Global Warming He Said / She Said: A Lot Of Hot Air

Time now to turn our attention to news releases from outlets that perhaps you have not previously recognized for their powerhouse scientific reporting. UN weapons inspector Hans Blix is taking some heat from American conservatives for his interview over on MTV, where he says,”…you have the instances like the global warming convention, the Kyoto protocol, when the U.S. went its own way. I regret it. To me the question of the environment is more ominous than that of peace and war…the environment, that is a creeping danger. I’m more worried about global warming than I am of any major military conflict.” Over on Fox News, Blix’s comments are being met with what could politely be called derision in between the issuance of news stories like “[Potential] Iraqi Oil Well Fires Not a Major Health Threat”.


Not to worry, says a news release from GOPNews (“Bringing the conservative message to America”). “…The White House announced a $1 billion, ten-year demonstration project to create the world’s first coal-based, zero-emissions electricity and hydrogen power plant….’This demonstration project and the Carbon Sequestration Leadership Forum will build on these initiatives to provide the American people and the world with advanced technologies to meet the world’s energy needs’ [President] Bush said.” However, critics say these efforts are too little, too late. Seventeen environmental experts, assembled by the National Academy of Sciences at the president’s request, said in their report that the president’s strategy “lacks most of the basic elements of a strategic plan: a guiding vision, executable goals, clear timetables and criteria for measuring progress”.


So…what are the facts?

2 thoughts on “Global Warming He Said / She Said: A Lot Of Hot Air”

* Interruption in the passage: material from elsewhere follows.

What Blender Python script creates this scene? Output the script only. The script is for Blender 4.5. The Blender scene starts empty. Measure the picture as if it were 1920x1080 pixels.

  1. I seem to remember doing a project in geography when I was at school on the Earths available fossil fuel reserves that suggested rather gloomily that we would have exhausted all reseves by the year 2020 or so. Since then economic pressures and developments in technology have made it viable to work mines that would otherwise have been abandoned, and new coalfields have been discovered. In fact there is quite a lot of coal out there waiting to be used. Okay great, but that is still a fintite amount and I noticed from your link to the Naruc site above that while their graph indicates a substantial increase in coal power plants by 2020, it shows the growth in the predicted number of (unspecified) renewables falling to less than a quarter in 2020 from now. It seems a litle short-sighted to charge ahead building fossil-fuel plants at the expense of hydroelectric power plants or wind generated power as well.

  2. Yup, that projection-estimation stuff has had problems. Look up the “Club of Rome” Malthusian study from…I think the 1970s. “Limits to Growth”.

    Predicted that we ran out of oil 5 years ago.

    Well, now we have more oil reserves…a huge amount compared to those 30 year old numbers.

    Oh, and “Fossil Fuels” may be finished – as a phrase. They’re not fossil, they are geology, if Thomas Gold, Russian workers taking oil out of bedrock, and many others are right. The carbon material which forms into oil and other things is coming up from below. Start by looking at how much carbon is in those “coal” and “oil” deposits — was there really that much carbon in the atmosphere or sea water for plants to grab? And why do we get our helium from oil fields?